To sharpen or blur an image often means a destructive operation on the original image. (when sharpening a blurred image would not result in the original quality)
There are various algorithms to resize, sharpen, blur visual elements that depending on context, could each lead to better looking results.
In general, you don’t want to stack destructive operations (blurring then sharpening), and resizing by most percentages should be avoided (quality loss on pixel calculations)
What you might also want to check is if post processing effects (sharpen, blur etc. if you use them) affect widget components in 3D. Haven’t tried.
afaik in 2D scale box / size box is all pixel based, so people using a smaller screen would just see their widgets take more space.
Didn’t try but last time I checked a widget component could be rendered in screen space. Which is rather interesting because a lot of calculations happen either in pixel space (scale, size box) or in UV space (material)
In my experience, I try to avoid size / scale widgets when I can. At times I really want to ensure a certain size, for example 200px for all buttons in a horizontal box regardless of content, but then I’m already 99.9 certain that localization of the button text would not go past that point, and I wouldn’t even need a scale box.
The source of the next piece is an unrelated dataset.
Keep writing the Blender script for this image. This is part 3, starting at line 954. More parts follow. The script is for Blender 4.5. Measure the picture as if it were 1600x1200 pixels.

Now at points where I might need a scale box, say to fit in X procedural content that “might” be generated, I’m 99.9 sure I wouldn’t like the result. Why? Because when I scale down say a font to size X I can’t guarantee the visual quality and a scaled font wouldn’t match in the pre configured styling. Usually you’d have X pixels for the paragraph, header 1, 2 3 and so on. Something scaled and altered doesn’t fit in.
Very carefully placed scale boxes could act as safeguards that a pixel based UI wouldn’t leak out of the UI Space the user has on his monitor. That’s the purpose I suppose. A scalebox then would be most useful to define a minimum size on X Y, to get your button size right and so on.